Exemplifying the taming down of GM’s big sporty cars were the interiors. Whereas the Wildcat and its ilk were practically defined by the first-time introduction of buckets and consoles on big cars, that period was brief. Within a few years, that was strictly optional. 3+3 seating was back.

Plenty of room in the rear, obviously. Just don’t take it out on the freeway with the top down, if anyone’s riding there, unless they’re into category 5 hurricane-force winds.

Yes, as kids growing up in the sixties, the Wildcat was almost real, yet not quite.

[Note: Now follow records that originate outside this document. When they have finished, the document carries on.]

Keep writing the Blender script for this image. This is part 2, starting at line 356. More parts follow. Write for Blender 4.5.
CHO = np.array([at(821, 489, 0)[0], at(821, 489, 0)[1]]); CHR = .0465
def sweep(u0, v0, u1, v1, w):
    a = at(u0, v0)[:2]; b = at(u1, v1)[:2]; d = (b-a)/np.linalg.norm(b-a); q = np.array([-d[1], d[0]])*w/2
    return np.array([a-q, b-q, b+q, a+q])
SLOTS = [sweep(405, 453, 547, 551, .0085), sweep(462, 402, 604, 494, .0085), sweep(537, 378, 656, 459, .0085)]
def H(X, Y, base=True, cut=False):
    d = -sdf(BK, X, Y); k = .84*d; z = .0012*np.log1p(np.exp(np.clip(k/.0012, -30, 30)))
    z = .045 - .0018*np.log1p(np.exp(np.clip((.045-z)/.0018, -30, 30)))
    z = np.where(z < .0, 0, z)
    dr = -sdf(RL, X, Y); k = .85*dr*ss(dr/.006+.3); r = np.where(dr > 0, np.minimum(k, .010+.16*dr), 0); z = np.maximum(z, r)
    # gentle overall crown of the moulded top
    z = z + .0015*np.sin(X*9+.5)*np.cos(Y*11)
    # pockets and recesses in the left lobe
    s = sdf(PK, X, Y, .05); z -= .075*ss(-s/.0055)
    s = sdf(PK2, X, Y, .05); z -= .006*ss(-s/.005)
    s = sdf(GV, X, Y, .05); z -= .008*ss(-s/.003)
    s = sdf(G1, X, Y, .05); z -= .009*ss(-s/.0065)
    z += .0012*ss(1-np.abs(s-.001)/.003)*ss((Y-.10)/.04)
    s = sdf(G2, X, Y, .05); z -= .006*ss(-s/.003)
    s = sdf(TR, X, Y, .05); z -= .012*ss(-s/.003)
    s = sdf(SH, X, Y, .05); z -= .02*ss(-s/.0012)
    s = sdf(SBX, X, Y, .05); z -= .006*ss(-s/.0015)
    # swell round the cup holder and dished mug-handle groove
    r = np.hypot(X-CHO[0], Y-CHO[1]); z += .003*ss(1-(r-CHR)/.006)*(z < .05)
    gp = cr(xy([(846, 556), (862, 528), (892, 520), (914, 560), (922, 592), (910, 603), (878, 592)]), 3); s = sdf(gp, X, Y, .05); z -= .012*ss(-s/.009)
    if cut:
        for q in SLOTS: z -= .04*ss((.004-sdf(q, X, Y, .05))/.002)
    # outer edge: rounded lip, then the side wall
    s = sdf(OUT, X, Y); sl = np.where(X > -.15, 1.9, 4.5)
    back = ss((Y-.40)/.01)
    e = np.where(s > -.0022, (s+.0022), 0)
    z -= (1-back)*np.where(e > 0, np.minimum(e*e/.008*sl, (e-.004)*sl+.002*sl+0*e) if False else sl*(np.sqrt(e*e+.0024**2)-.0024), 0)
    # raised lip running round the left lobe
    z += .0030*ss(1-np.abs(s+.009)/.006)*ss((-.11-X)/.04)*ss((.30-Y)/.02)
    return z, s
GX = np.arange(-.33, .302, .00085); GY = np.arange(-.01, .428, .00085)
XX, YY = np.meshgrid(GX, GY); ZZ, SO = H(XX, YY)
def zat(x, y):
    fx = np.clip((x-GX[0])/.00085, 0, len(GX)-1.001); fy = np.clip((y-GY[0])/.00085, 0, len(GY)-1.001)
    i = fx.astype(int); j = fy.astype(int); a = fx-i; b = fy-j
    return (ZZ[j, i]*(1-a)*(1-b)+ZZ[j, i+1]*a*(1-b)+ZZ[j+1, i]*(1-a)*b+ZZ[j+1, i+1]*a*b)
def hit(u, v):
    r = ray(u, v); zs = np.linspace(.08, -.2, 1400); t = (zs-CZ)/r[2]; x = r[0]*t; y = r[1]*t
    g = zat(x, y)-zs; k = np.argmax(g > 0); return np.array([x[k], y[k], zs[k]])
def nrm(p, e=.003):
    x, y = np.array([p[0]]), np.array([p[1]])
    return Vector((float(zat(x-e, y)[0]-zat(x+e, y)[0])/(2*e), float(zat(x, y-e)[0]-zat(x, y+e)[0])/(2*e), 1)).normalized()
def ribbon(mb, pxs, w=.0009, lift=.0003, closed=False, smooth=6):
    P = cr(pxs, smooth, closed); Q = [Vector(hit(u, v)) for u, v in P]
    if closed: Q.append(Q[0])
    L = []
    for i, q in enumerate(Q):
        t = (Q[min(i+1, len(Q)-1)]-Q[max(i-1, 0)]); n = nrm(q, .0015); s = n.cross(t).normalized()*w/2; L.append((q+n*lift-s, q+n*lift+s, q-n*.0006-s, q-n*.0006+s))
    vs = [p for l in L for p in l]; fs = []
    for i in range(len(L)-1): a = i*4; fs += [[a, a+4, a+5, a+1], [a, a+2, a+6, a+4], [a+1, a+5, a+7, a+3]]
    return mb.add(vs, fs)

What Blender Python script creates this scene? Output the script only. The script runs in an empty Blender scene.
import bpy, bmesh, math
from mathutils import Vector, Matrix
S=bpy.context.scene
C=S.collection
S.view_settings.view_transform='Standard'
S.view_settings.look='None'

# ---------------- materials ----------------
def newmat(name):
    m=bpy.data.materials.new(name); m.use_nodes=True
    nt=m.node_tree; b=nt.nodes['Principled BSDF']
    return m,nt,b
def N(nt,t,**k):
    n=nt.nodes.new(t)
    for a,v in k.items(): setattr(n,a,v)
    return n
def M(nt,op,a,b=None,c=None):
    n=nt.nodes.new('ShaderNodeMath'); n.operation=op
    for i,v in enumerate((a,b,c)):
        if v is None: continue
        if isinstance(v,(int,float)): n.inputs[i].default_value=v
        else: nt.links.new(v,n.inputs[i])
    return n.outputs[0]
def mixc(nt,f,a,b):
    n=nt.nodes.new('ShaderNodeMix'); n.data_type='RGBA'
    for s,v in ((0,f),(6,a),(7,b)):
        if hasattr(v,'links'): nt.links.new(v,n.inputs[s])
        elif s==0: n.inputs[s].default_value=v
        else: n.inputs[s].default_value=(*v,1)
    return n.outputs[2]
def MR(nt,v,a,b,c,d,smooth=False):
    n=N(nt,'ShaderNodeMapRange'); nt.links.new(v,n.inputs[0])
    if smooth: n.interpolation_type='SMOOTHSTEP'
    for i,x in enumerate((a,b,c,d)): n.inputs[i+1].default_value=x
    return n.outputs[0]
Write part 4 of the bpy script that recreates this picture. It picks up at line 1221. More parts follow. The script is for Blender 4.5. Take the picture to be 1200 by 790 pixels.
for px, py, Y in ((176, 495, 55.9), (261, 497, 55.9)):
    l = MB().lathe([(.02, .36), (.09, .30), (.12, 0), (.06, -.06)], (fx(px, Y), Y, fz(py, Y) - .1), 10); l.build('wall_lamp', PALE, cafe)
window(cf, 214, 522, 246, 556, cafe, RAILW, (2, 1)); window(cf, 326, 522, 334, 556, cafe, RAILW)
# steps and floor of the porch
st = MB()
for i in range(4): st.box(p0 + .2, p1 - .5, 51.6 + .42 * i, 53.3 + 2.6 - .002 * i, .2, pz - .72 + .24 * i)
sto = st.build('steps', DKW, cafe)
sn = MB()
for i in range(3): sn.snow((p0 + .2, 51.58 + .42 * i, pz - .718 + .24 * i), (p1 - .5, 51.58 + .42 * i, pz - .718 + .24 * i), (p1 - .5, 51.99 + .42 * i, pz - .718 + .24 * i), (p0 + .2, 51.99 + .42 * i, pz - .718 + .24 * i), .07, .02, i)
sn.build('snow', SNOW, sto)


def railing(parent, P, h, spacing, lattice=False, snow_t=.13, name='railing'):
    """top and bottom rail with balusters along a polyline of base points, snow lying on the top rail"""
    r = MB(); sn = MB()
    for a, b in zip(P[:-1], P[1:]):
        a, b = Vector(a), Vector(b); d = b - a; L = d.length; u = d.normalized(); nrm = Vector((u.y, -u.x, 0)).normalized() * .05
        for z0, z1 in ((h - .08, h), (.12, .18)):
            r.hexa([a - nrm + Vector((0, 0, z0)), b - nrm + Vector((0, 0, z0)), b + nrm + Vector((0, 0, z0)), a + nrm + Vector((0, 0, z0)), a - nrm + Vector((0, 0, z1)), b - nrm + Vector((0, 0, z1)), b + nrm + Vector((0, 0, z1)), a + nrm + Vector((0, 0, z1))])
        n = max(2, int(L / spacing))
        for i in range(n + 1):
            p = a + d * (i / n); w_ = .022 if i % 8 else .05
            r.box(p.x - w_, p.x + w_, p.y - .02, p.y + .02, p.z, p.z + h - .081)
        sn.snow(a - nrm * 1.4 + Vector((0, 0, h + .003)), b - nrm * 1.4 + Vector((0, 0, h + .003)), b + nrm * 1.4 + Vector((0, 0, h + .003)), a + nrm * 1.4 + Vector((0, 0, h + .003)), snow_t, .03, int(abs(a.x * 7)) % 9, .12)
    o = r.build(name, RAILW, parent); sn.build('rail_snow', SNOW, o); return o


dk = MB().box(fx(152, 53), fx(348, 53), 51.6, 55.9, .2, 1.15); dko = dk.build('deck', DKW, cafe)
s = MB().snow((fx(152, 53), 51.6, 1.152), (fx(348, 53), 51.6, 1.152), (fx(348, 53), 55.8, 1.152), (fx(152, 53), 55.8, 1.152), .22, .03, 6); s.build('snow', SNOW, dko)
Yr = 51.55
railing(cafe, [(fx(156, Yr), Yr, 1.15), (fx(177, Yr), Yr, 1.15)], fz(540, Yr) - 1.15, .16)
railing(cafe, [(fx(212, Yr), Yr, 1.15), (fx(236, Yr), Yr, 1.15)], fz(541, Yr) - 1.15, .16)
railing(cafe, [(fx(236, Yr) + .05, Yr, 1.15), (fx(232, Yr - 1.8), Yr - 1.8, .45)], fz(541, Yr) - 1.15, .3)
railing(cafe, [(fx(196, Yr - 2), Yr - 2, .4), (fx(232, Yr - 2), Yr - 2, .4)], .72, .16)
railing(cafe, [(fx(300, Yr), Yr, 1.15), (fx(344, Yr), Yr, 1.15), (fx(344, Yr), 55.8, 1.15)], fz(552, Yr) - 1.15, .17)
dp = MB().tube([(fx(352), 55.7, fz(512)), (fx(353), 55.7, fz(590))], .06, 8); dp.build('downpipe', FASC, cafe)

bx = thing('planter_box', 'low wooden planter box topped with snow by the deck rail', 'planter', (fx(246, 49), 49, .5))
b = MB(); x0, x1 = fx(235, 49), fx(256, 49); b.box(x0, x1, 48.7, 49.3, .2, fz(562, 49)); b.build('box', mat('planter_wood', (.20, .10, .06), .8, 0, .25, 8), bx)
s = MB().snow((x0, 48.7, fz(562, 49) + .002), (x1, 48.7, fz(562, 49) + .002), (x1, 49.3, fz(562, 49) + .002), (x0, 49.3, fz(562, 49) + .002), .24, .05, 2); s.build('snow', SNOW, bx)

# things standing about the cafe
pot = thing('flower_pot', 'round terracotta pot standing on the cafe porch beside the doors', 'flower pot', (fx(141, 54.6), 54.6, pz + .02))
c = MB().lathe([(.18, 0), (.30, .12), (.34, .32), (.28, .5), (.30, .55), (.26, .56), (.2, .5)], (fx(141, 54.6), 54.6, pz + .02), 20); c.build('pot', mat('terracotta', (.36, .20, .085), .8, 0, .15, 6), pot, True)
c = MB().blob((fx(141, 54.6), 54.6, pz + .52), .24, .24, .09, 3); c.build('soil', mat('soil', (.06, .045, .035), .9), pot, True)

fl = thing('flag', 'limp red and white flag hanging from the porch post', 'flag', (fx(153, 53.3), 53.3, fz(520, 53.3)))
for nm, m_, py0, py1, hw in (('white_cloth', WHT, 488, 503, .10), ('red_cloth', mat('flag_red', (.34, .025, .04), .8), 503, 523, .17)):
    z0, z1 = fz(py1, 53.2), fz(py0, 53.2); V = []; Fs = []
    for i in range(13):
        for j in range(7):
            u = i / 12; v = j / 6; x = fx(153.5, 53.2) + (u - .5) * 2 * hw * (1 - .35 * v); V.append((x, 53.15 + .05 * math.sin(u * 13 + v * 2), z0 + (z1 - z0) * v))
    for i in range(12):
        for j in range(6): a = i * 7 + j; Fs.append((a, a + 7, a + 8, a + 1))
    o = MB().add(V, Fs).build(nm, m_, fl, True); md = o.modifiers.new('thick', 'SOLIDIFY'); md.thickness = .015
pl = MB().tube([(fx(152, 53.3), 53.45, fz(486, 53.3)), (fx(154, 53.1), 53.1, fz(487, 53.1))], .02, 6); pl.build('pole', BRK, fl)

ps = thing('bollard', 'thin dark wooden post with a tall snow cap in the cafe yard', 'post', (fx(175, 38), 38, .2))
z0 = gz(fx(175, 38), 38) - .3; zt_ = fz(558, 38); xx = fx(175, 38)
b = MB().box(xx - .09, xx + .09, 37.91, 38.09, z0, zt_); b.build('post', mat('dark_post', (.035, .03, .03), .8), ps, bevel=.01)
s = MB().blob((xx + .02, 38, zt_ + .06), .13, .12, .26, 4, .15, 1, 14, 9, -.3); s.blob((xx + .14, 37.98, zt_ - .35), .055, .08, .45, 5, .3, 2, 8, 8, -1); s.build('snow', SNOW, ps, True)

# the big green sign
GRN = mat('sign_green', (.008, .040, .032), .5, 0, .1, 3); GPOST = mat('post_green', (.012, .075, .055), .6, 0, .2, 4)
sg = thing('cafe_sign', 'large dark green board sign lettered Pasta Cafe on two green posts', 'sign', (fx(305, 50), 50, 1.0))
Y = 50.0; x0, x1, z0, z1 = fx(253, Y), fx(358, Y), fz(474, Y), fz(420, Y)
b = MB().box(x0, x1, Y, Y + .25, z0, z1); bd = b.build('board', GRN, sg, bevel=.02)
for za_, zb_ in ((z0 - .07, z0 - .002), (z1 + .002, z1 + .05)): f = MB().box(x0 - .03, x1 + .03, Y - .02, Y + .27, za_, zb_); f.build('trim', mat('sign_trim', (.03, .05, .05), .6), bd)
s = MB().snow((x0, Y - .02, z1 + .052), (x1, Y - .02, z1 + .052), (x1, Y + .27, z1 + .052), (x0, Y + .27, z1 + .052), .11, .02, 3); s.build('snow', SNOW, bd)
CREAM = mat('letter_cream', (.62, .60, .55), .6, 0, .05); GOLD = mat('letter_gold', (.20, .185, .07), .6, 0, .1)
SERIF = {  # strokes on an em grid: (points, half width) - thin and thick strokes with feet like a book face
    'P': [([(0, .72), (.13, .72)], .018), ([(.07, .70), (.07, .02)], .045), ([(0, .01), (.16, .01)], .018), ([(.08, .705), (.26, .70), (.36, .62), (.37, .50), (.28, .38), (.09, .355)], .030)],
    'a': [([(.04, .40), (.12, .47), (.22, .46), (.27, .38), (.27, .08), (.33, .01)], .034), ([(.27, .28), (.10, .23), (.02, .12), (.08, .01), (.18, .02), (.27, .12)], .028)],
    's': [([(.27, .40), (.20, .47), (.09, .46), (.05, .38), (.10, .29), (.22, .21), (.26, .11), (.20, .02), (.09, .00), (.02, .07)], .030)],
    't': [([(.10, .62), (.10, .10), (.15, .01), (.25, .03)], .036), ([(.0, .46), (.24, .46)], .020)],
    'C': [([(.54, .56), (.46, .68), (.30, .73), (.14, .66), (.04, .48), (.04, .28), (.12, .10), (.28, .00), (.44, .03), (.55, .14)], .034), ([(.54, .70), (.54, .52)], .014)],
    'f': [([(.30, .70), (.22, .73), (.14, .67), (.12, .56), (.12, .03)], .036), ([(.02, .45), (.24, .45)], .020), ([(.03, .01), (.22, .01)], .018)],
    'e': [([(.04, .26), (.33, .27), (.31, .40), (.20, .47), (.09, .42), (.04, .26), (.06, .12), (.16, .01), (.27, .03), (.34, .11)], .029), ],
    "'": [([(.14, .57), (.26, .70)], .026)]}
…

We knew they existed, and occasionally saw them, and certainly fantasized over them.  But it was never our parents or their friends that drove Wildcats. Must have lived in the wrong neighborhood. But here’s the living proof that someone did.

Within a few years, the Wildcat was gone, replaced in 1971 by the Centurion. Which reflected a brief muddle on Buick’s part, as that was probably an even scarcer car than the Wildcat. And much more vague in its purpose. The gap between the LeSabre and Electra was soon shrunk anyway.

So what are we left with? Memories of time spent behind one, tooling down I-80 much faster than its chassis, tires and brakes were really designed for. Yes, the Wildcat had some fangs under that long hood. The new 430 cubic inch engine was as fine as any of its kind, and GM finally put a “normal” automatic behind it. How fast would a Wildcat go, flat out? Probably mighty close to 130. Care to find out for yourself?

It’s ironic that GM’s cars finally got some decent handling and brakes just as engine power was going down the toilet. But then evolution isn’t always symmetrical, and sometimes results in freaks of nature, evolutionary dead-ends, whose days are short lived.